Quote from the first line below through the line that contains "wm), sh), kind='stuff')", both included, and leave the pictures out.

## Data excerpt
········

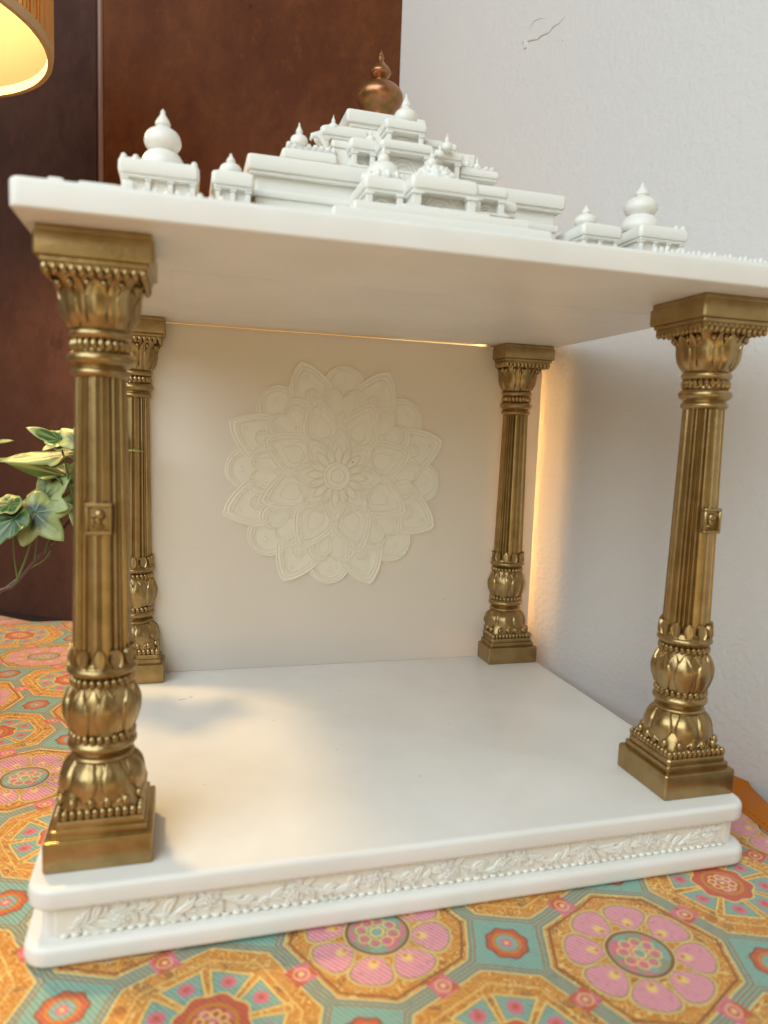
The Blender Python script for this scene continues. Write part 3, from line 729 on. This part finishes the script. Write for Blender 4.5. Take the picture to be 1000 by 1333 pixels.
# low carved blocks along the roof edge
for a, b, y, z in ((-1.5, -.9, -3.2, 27.55), (-.45, 1.1, -3.3, 27.5), (1.0, 1.5, -2.6, 27.95), (26.8, 28.6, -3.3, 27.55), (.6, 5.2, -2.2, 27.7), (25.2, 31.5, -2.4, 27.75), (5, 11, 0.4, 28.5), (19, 25, .6, 28.55)):
    g = G(); g.box(a, b, y, y+2.4, Z0-.01, z, .08, top=.02); inst('roof_moulding', g.me('roof_moulding', wm), sh)
g = G()
for k in range(24):
    x = 24.8+k*.3; g.ball((x, -2.2, 27.78), .11, .12, .13+.05*(k % 3), 6, 4)
for k in range(10):
    x = 1.0+k*.42; g.ball((x, -2.0, 27.74), .13, .12, .12+.07*(k % 2), 6, 4)
tag(inst('roof_studs', g.me('roof_studs', wm), sh), kind='stuff')

# ------------------------------------------------------------------ lamp
LX, LY, LZ, LR = -17.78, 30, 46.27, 11.35
lamp = empty('table_lamp', (LX, LY, TZ)); tag(lamp, 'lit lamp with a woven amber shade in the upper left corner', 'lamp')
sm = bpy.data.materials.new('cream_shade_lining'); sm.use_nodes = True; nt = sm.node_tree; nt.nodes.clear()
om = nt.nodes.new('ShaderNodeOutputMaterial'); ad = nt.nodes.new('ShaderNodeAddShader'); d1 = nt.nodes.new('ShaderNodeBsdfDiffuse'); d1.inputs[0].default_value = (.10, .10, .075, 1)
t1 = nt.nodes.new('ShaderNodeBsdfTranslucent'); t1.inputs[0].default_value = (.16, .08, .02, 1); mx = nt.nodes.new('ShaderNodeMixShader'); mx.inputs[0].default_value = .3
nt.links.new(d1.outputs[0], mx.inputs[1]); nt.links.new(t1.outputs[0], mx.inputs[2])
em = nt.nodes.new('ShaderNodeEmission'); em.inputs[0].default_value = (1, .80, .36, 1); em.inputs[1].default_value = .0
nt.links.new(mx.outputs[0], ad.inputs[0]); nt.links.new(em.outputs[0], ad.inputs[1]); nt.links.new(ad.outputs[0], om.inputs[0])
M['fibre'] = mat('amber_fibre', (.50, .25, .06), .55, bump=[(500, .02, 2)])
M['rim'] = mat('shade_binding', (.42, .30, .17), .7, bump=[(800, .02, 2)])
n = 96; SH = 17
g = G().rings([[(LR*.985*math.cos(2*math.pi*i/n), LR*.985*math.sin(2*math.pi*i/n), z) for i in range(n)] for z in (0, SH/2, SH)], False, False)
inst('shade_lining', g.me('shade_lining', sm, 60), lamp, (LX, LY, LZ))
g = G().rings([[((LR+dr)*math.cos(2*math.pi*i/n), (LR+dr)*math.sin(2*math.pi*i/n), z) for i in range(n)] for dr, z in ((-.28, -.05), (.12, -.05), (.18, .3), (.14, .65), (-.25, .65), (-.28, -.05))], False, False)
inst('shade_rim', g.me('shade_rim', M['rim']), lamp, (LX, LY, LZ))
g = G()
for k in range(150):
    a = 2*math.pi*k/150; j = [random.uniform(-.012, .012) for _ in range(6)]
    g.tube([((LR+.05+.05*random.random())*math.cos(a+j[i]), (LR+.05+.05*random.random())*math.sin(a+j[i]), .5+i*(SH-.5)/5) for i in range(6)], [.10+.07*random.random() for _ in range(6)], 5)
tag(inst('woven_strands', g.me('woven_strands', M['fibre']), lamp, (LX, LY, LZ)), kind='stuff')
M['wire'] = mat('shade_wire', (.30, .24, .14), .4, metal=.5)
g = G()
for a in (R(-38), R(82), R(202)): g.tube([(LR*.96*math.cos(a), LR*.96*math.sin(a), 1.2), (LR*.4*math.cos(a), LR*.4*math.sin(a), 2.2), (1.3*math.cos(a), 1.3*math.sin(a), 2.6)], .09, 6)
inst('shade_spider', g.me('shade_spider', M['wire']), lamp, (LX, LY, LZ))
bulb = G().lathe(smoothprof([(.9, 0), (1.3, 1.2), (2.6, 3.2), (2.9, 4.8), (2.2, 6.4), (.05, 7.2)], 4), n=24)
bl = led.copy(); bl.name = 'lit_bulb'; bl.node_tree.nodes['Emission'].inputs[0].default_value = (1, .66, .27, 1); bl.node_tree.nodes['Emission'].inputs[1].default_value = 300
inst('bulb', bulb.me('bulb', bl), lamp, (LX, LY, LZ+4))
g = G().lathe([(.05, 0), (5.5, 0), (5.6, .5), (1.4, 1.4), (.8, 4), (.7, LZ-TZ+3.8), (.9, LZ-TZ+4)], n=32)
inst('lamp_stand', g.me('lamp_stand', M['wire']), lamp, (LX, LY, TZ+.02))

# ------------------------------------------------------------------ ivy plant
def leaf_mat(name, cen, edge, lo, hi):
    m = bpy.data.materials.new(name); m.use_nodes = True; nt = m.node_tree; X.nt = nt; p = nt.nodes['Principled BSDF']
    at = nt.nodes.new('ShaderNodeVertexColor') if False else nt.nodes.new('ShaderNodeAttribute'); at.attribute_name = 'radial'
    n = nt.nodes.new('ShaderNodeTexNoise'); n.inputs['Scale'].default_value = 120; n.inputs['Detail'].default_value = 3
    tc = nt.nodes.new('ShaderNodeTexCoord'); nt.links.new(tc.outputs['Object'], n.inputs['Vector'])
    sc_ = nt.nodes.new('ShaderNodeSeparateColor'); nt.links.new(at.outputs['Color'], sc_.inputs[0])
    f = X(sc_.outputs[0])+(X(n.outputs['Fac'])-.5)*.9
    f = inside(lo, 0, 1) if False else (f-lo)/(hi-lo); f.v.node.use_clamp = True
    c1 = mixc(cen, edge, f); c1 = mixc(c1, (.40, .45, .2), X(sc_.outputs[1])*.5)
    nt.links.new(c1, p.inputs['Base Color']); p.inputs['Roughness'].default_value = .38
    p.inputs['Subsurface Weight'].default_value = .1; p.inputs['Subsurface Scale'].default_value = .002
    b = nt.nodes.new('ShaderNodeBump'); b.inputs['Distance'].default_value = .0004; nt.links.new(X(n.outputs['Fac']).v, b.inputs['Height']); nt.links.new(b.outputs[0], p.inputs['Normal'])
    return m
M['leaf_pale'] = leaf_mat('variegated_leaf', (.018, .060, .028), (.30, .34, .12), .30, .70)
M['leaf_edge'] = leaf_mat('cream_edged_leaf', (.025, .10, .02), (.40, .42, .16), .70, .86)
M['leaf_green'] = leaf_mat('green_leaf', (.016, .060, .018), (.07, .145, .022), .3, .95)
M['stem'] = mat('green_stem', (.11, .13, .03), .5); M['bark'] = mat('brown_twig', (.09, .045, .03), .6, bump=[(300, .03, 3)])
plant = empty('ivy_plant', (-19, 18, TZ)); tag(plant, 'variegated cream and green ivy reaching in behind the front left gold column', 'plant')
def leaf(c, tipdir, nrm, size, lobes, m, cup=.10, wave=.06, narrow=1.0, base_=None):
    """c leaf base, tipdir main vein, nrm leaf normal; lobes [(angle deg, length, width deg)]"""
    t_ = Vector(tipdir).normalized(); n_ = Vector(nrm); n_ = (n_-t_*n_.dot(t_)).normalized(); s_ = t_.cross(n_)
    if base_ is None: base_ = .46 if len(lobes) == 5 else .30
    NA, NR = 96, 8; V = []; F = []; rad = []; vein = []
    for i in range(NR+1):
        q = i/NR
        for k in range(NA):
            a = 2*math.pi*k/NA; ad_ = math.degrees((a+math.pi) % (2*math.pi)-math.pi)
            rr = base_; vn = 0
            for la, ll, lw in lobes:
                d = (ad_-la+180) % 360-180
                rr = max(rr, base_+(ll-base_)*max(0, 1-abs(d)/lw)**1.25) if abs(d) < lw else rr
                if abs(d) < 3.9: vn = max(vn, 1)
            rr *= size*q; x, y = rr*math.cos(a), rr*math.sin(a)*narrow
            z = -cup*rr*rr/size+wave*size*q*math.sin(a*5+1.3)*q
            z += .05*size*q*(1-abs(math.cos(a*2.5)))
            V.append(tuple(t_*x+s_*y+n_*z)); rad.append(q); vein.append(vn*(1-q*.6))
    for i in range(NR):
        for k in range(NA):
            j = (k+1) % NA; F.append((i*NA+k, i*NA+j, (i+1)*NA+j, (i+1)*NA+k))
    me = mesh('leaf', V, F, m, 80)
    at = me.color_attributes.new('radial', 'FLOAT_COLOR', 'POINT')
    at.data.foreach_set('color', [x for q, v in zip(rad, vein) for x in (q, v, 0, 1)])
    o = inst('leaf', me, plant, c); md = o.modifiers.new('thickness', 'SOLIDIFY'); md.thickness = .0003
    return o
IVY = [(0, 1, 42), (58, .88, 38), (-58, .88, 38), (122, .62, 40), (-122, .62, 40)]
LAN = [(0, 1, 30), (28, .42, 36), (-28, .42, 36), (75, .2, 60), (-75, .2, 60), (180, .1, 60)]
leaf((-5.95, 18.6, 12.7), (.62, -.35, -.55), (-.15, -.82, .62), 2.75, IVY, M['leaf_pale'], .12, .07)
leaf((-5.6, 19.6, 13.4), (.75, -.2, .75), (-.1, -.75, .65), 2.5, IVY, M['leaf_pale'], .1, .06)
leaf((-7.0, 17.8, 12.4), (-.65, -.3, -.75), (-.25, -.75, .6), 3.2, LAN, M['leaf_green'], .1, .05, 1.2)
leaf((-4.4, 18.8, 17.45), (-1, -.05, .42), (.25, -.75, .6), 2.15, LAN, M['leaf_edge'], .1, .07, 1.25)
leaf((-4.5, 18.7, 17.35), (-.55, -.6, -.35), (-.2, -.55, .8), 1.3, LAN, M['leaf_edge'], .1, .06, 1.4)
leaf((-4.4, 19.0, 17.4), (.9, -.1, .55), (-.1, -.7, .7), 1.5, LAN, M['leaf_green'], .1, .05, 1.4)
leaf((-3.6, 19.6, 16.7), (-1, -.1, -.22), (-.05, -.45, .9), 4.6, LAN, M['leaf_pale'], .04, .10, .9)
leaf((-4.2, 20.2, 15.0), (-1, 0, .22), (.1, -.42, .9), 4.4, LAN, M['leaf_green'], .03, .08, .9)
leaf((-4.9, 20.5, 14.2), (.55, .1, .8), (-.1, -.6, .8), 2.4, LAN, M['leaf_green'], .1, .05, 1.2)
leaf((-7.3, 18.2, 13.3), (-1, -.1, -.15), (-.1, -.6, .8), 2.4, LAN, M['leaf_edge'], .1, .05, 1.3)
leaf((-2.9, 18.6, 16.95), (1, .03, -.03), (.0, -.22, .97), 3.9, LAN, M['leaf_green'], .02, .03, .75)
leaf((-8.6, 19, 17.2), (1, -.1, .15), (0, -.5, .85), 1.5, LAN, M['leaf_green'], .1, .05, 1.2)
leaf((-3.4, 19.5, 13.2), (.7, 0, -.6), (0, -.6, .8), 2.2, IVY, M['leaf_pale'])
for c, t in (((-3.3, 17.4, 17.6), (.1, .2, .3)), ((-2.6, 19.0, 17.9), (.5, .3, .1)), ((-1.2, 20.1, 17.6), (-.6, .3, .1)), ((-2.2, 17.6, 14.5), (.3, -.4, .2)), ((-2.6, 19.2, 12.6), (.3, .5, .2))):
    leaf(c, t, (-.1, -.4, .9), 1.7, IVY, M['leaf_pale'])
def stem(P, r, m, name='stem'):
    Q = smoothprof3(P); n_ = len(Q); inst(name, G().tube(Q, [r*(1-.45*i/n_) for i in range(n_)], 8).me(name, m), plant)
def smoothprof3(P, n=6):
    o = []
    for i in range(len(P)-1):
        p0, p1, p2, p3 = [Vector(P[max(0, min(len(P)-1, j))]) for j in (i-1, i, i+1, i+2)]
        for k in range(n):
            t = k/n; o.append(tuple(.5*((2*p1)+(p2-p0)*t+(2*p0-5*p1+4*p2-p3)*t*t+(3*p1-p0-3*p2+p3)*t**3)))
    return o+[P[-1]]
stem([(-19, 18, 2), (-14, 18.5, 5.2), (-8.2, 19, 7.45), (-7.4, 19, 7.75), (-5.9, 19.2, 9.6), (-4.4, 19.5, 11.4), (-3.2, 20, 13.2)], .17, M['bark'])
stem([(-7.2, 19, 8.0), (-6.4, 19, 10.2), (-5.9, 18.8, 12.6)], .09, M['stem']); stem([(-6.1, 19.2, 9.4), (-5.9, 19, 11), (-5.9, 18.8, 12.5)], .07, M['stem'])
stem([(-7.1, 19, 8.2), (-7.3, 19, 10), (-7.1, 18, 12.2)], .07, M['stem']); stem([(-5.5, 19.2, 9.9), (-4.9, 19.3, 12), (-4.7, 19.6, 13.2)], .06, M['stem'])
stem([(-3.6, 19.8, 12.8), (-3.9, 19.3, 14.6), (-4.1, 19, 16), (-4.4, 18.8, 17.4)], .10, M['stem']); stem([(-3.9, 19.3, 14.8), (-3.3, 19.2, 16), (-2.9, 18.6, 16.9)], .06, M['stem'])
stem([(-8.2, 19, 7.3), (-6.6, 19.6, 8.7), (-5.4, 20, 9.6), (-4.6, 20.4, 12), (-4.5, 20.4, 14)], .07, M['stem'])
g = G().lathe([(.05, 0), (4, 0), (4.4, .3), (5.4, 5.5), (5.7, 5.8), (5.4, 6), (5, 5.4), (.05, 5.2)], n=40)
inst('pot', g.me('pot', mat('dark_pot', (.06, .05, .05), .5)), plant, (-19, 18, TZ+.02))
print('objects', len(bpy.data.objects))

········

## Exercise answer
The Blender Python script for this scene continues. Write part 3, from line 729 on. This part finishes the script. Write for Blender 4.5. Take the picture to be 1000 by 1333 pixels.
# low carved blocks along the roof edge
for a, b, y, z in ((-1.5, -.9, -3.2, 27.55), (-.45, 1.1, -3.3, 27.5), (1.0, 1.5, -2.6, 27.95), (26.8, 28.6, -3.3, 27.55), (.6, 5.2, -2.2, 27.7), (25.2, 31.5, -2.4, 27.75), (5, 11, 0.4, 28.5), (19, 25, .6, 28.55)):
    g = G(); g.box(a, b, y, y+2.4, Z0-.01, z, .08, top=.02); inst('roof_moulding', g.me('roof_moulding', wm), sh)
g = G()
for k in range(24):
    x = 24.8+k*.3; g.ball((x, -2.2, 27.78), .11, .12, .13+.05*(k % 3), 6, 4)
for k in range(10):
    x = 1.0+k*.42; g.ball((x, -2.0, 27.74), .13, .12, .12+.07*(k % 2), 6, 4)
tag(inst('roof_studs', g.me('roof_studs', wm), sh), kind='stuff')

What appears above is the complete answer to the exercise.